【米国株式市場】ニューヨーク市場
NYダウ: 26378.19 △371.12 (8/8)
NASDAQ: 8039.16 △176.33 (8/8)
1.概況
米国市場は中国の7月の貿易統計で輸出が市場予想に反して増加したことで世界景気の減速懸念が和らいだことや、中国の人民元安への過度な懸念も後退したことから大きく上昇しました。79ドル高でスタートしたダウ平均は昼過ぎに340ドル高程度まで上げ幅を広げた後一旦上値が伸び悩みましたが、その後も大きく押すことなく堅調に推移すると引けにかけて一段高となり結局371ドル高の26,378ドルと反発しほぼ高値引けで取引を終えています。

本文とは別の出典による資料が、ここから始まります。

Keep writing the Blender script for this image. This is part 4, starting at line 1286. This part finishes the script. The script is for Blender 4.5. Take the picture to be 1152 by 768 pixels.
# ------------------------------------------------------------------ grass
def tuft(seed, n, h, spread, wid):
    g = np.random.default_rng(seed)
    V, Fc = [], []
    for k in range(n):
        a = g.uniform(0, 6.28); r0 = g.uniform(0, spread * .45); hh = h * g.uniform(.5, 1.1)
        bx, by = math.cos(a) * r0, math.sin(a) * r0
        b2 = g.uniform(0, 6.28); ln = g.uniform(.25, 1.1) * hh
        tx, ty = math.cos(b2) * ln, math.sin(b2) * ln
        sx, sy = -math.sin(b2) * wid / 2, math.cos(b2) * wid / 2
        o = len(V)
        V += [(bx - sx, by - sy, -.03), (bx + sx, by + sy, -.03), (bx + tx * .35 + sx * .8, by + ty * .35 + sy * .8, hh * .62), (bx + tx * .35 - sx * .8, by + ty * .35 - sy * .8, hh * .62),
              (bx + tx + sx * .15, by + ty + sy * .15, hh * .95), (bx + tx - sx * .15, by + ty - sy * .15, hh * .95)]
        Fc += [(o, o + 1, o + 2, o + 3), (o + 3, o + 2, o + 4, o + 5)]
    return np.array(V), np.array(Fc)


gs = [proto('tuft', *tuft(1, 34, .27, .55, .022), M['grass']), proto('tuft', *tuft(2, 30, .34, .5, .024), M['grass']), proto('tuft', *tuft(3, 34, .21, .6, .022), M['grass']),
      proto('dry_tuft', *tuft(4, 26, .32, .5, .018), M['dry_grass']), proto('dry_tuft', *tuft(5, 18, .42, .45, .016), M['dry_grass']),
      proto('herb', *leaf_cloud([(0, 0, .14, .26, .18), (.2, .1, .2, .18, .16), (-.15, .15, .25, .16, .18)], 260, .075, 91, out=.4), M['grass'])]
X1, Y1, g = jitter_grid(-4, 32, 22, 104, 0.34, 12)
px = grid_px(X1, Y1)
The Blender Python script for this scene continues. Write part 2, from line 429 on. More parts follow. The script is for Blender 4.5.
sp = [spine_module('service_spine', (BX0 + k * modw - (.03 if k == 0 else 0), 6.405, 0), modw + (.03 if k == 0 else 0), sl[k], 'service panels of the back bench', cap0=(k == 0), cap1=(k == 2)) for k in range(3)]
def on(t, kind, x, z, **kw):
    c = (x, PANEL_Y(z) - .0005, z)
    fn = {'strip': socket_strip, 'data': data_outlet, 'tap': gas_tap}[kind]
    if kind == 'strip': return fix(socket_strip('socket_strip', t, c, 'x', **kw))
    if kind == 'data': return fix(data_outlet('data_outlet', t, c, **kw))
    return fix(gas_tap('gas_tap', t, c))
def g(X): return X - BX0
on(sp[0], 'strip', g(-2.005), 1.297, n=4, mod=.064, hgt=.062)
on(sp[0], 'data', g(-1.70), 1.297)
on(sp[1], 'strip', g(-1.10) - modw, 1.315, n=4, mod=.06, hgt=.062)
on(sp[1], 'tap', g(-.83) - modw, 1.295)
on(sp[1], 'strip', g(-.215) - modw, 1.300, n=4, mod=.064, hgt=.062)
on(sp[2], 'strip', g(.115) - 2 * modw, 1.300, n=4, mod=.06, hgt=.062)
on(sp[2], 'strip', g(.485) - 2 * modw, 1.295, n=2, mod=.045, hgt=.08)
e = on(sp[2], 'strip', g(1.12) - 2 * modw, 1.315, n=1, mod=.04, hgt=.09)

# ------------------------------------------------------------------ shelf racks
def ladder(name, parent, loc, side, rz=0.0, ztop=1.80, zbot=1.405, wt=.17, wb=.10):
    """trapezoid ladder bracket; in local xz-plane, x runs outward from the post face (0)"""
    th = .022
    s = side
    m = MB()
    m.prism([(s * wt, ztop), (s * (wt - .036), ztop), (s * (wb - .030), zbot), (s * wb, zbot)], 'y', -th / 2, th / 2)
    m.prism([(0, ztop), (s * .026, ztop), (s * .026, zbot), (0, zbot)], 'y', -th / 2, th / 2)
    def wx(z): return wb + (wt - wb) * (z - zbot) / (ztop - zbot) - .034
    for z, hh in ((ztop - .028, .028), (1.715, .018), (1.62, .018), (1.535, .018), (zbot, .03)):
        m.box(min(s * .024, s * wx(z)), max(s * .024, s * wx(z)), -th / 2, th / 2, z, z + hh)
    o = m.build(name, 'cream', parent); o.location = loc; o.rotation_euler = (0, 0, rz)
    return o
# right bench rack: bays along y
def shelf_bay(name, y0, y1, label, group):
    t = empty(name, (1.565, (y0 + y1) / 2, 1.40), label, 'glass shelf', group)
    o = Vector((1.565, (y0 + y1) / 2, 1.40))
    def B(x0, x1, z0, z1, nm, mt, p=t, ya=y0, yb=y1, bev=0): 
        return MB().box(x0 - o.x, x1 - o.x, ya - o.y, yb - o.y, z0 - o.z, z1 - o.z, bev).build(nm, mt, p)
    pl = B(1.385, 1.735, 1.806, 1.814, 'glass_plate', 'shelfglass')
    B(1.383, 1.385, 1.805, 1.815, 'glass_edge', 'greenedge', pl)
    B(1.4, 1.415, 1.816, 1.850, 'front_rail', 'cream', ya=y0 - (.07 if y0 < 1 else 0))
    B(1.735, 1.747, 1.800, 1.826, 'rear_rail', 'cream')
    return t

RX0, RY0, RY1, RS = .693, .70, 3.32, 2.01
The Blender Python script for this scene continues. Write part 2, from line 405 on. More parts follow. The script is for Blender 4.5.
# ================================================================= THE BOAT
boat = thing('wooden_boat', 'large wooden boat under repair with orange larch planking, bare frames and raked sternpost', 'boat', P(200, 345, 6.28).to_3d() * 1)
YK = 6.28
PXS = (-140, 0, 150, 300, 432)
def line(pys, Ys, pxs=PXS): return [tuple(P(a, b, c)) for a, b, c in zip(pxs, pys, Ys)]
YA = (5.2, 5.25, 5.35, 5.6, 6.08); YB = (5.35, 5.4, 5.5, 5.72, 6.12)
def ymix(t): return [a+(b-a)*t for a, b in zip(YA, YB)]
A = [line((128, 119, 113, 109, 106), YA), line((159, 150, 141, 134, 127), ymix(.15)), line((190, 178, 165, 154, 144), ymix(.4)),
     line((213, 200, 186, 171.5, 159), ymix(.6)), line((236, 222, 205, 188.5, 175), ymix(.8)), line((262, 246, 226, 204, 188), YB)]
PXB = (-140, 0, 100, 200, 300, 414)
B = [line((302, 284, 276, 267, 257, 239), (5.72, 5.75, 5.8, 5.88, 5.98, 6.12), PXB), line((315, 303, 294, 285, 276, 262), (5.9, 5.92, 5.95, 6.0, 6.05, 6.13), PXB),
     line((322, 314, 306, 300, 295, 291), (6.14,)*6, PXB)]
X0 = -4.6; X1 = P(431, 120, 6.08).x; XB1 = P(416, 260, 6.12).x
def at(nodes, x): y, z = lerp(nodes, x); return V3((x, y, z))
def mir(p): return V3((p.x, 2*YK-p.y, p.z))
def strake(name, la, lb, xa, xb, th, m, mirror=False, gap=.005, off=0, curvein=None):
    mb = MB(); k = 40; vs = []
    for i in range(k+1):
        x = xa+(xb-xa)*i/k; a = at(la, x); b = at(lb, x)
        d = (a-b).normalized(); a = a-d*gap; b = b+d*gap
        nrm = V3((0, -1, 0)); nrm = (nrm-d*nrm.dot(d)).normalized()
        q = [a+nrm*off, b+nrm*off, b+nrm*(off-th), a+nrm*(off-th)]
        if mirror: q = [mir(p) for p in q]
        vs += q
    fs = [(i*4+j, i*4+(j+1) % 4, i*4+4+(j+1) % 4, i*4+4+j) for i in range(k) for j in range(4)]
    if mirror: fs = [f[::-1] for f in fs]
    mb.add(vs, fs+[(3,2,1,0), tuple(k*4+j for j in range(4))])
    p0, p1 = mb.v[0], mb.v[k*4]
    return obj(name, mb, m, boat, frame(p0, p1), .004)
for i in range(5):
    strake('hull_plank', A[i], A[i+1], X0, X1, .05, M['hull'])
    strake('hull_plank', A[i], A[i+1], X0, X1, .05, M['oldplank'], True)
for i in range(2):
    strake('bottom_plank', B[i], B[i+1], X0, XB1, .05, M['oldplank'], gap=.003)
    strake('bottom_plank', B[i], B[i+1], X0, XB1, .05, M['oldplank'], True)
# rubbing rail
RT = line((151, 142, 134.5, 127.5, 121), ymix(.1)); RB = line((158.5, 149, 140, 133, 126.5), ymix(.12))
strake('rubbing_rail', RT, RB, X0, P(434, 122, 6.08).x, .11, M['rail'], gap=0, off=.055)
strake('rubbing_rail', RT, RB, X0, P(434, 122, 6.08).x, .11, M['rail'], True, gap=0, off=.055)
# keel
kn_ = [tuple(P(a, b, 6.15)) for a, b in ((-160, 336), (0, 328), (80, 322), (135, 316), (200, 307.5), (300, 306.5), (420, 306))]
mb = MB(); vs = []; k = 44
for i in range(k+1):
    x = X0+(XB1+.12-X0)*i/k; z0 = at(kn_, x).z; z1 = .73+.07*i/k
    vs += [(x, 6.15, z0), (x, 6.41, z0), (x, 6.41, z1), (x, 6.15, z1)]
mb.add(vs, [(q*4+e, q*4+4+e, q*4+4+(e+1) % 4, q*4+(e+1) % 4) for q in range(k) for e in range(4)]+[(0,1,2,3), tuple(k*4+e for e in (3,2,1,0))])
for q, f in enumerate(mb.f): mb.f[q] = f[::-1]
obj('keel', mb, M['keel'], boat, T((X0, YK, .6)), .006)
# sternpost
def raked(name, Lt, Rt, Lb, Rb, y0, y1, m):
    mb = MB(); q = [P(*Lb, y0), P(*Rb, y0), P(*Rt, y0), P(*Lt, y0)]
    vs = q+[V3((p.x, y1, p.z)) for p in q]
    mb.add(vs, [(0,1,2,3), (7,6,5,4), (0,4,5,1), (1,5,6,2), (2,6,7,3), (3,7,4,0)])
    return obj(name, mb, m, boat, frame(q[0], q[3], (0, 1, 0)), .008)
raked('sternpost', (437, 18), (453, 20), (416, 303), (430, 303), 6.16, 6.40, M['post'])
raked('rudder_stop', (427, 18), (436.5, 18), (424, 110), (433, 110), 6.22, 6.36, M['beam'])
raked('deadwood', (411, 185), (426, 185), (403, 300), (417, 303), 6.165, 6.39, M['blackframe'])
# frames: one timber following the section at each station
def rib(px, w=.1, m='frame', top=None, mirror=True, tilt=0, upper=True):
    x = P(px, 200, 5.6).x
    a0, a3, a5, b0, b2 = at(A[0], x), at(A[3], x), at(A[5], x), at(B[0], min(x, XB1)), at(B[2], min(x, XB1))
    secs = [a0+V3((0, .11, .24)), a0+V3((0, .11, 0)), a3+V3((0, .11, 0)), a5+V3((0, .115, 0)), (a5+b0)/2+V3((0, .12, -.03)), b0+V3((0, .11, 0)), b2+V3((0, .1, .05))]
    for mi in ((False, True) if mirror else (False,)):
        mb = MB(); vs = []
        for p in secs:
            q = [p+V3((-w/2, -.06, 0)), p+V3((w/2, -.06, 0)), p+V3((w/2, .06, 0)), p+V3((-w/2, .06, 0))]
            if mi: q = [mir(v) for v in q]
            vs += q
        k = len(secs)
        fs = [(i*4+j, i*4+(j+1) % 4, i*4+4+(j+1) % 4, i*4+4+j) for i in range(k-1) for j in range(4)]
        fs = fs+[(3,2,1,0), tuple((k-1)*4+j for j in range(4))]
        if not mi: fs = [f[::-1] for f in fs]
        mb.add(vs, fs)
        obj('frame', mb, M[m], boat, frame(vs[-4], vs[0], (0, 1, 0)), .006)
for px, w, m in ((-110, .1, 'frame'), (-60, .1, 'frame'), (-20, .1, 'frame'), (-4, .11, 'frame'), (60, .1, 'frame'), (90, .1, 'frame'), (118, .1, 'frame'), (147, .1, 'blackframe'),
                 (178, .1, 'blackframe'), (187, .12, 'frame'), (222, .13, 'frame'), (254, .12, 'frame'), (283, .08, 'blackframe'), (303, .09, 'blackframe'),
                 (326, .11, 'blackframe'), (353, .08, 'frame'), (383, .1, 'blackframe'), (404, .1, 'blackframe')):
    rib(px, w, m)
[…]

また、ハイテク株比率が高いナスダック総合株価指数も176ポイント高の8,039ポイントと3日続伸となり節目の8,000ポイントを回復しています。
2.経済指標等
先週一週間の米新規失業保険申請件数は前週比8000件減の20万9000件となり市場予想を上回る改善となりました。また、6月の米卸売在庫は前月比横ばいとなり市場予想を下回りました。卸売売上高も前月比0.3%減となりこちらも市場予想を下回っています。
3.業種別動向
業種別S&P500株価指数は11業種全てが上げました。そのなかでもエネルギーが3%近く上昇したほか、情報技術とコミュニケーション・サービスも2%以上上げています。また、一般消費財・サービスと素材も2%近く上昇しました。
4.個別銘柄動向
ダウ平均構成銘柄は30銘柄全てが上げました。そのなかでもダウ(DOW)が4%以上上げたほか、シェブロン(CVX)も3%を超える上昇となりました。また、マイクロソフト(MSFT)とエクソンモービル(XOM)、ビザ(V)、ウォルト・ディズニー(DIS)、アップル(AAPL)、ボーイング(BA)、ナイキ(NKE)も2%を超える上昇となっています。
ダウ平均構成銘柄以外では、半導体大手のアドバンスト・マイクロ・デバイス(AMD)がサーバー向けCPUの新製品をアルファベット(GOOGL)傘下のグーグルなどが採用したと発表したことで急伸し16%以上上げています。セキュリティー大手のシマンテック(SYMC)もブロードコム(AVGO)へのエンタープライズセキュリティー事業売却が近いと伝わったことで急伸し12%を超える上昇となっています。動画配信機器のロク(ROKU)も決算が市場予想を上回ったうえ、通期の業績見通しを引き上げたことで急伸し21%近く上げました。さらに配車サービス大手のリフト(LYFT)も決算で通期の売上高の見通しを引き上げたことなどで3%高となっています。一方で食品のクラフト・ハインツ(KHC)が1-6月期にのれん代の償却などで多額の減損処理費用を計上したことを暫定決算で明らかにしたことから8%以上下げています。
5.為替・金利等
長期金利は0.02%低い1.71%となりました。ドル円は朝方にやや円高が進み105円台後半で推移しています。
VIEW POINT: 今日の視点
本日の日本市場は米国株高を受けて上昇してのスタートが予想されます。ドル円が円高となるなかで日経平均がどこまで上値をのばせるかがポイントとなりそうです。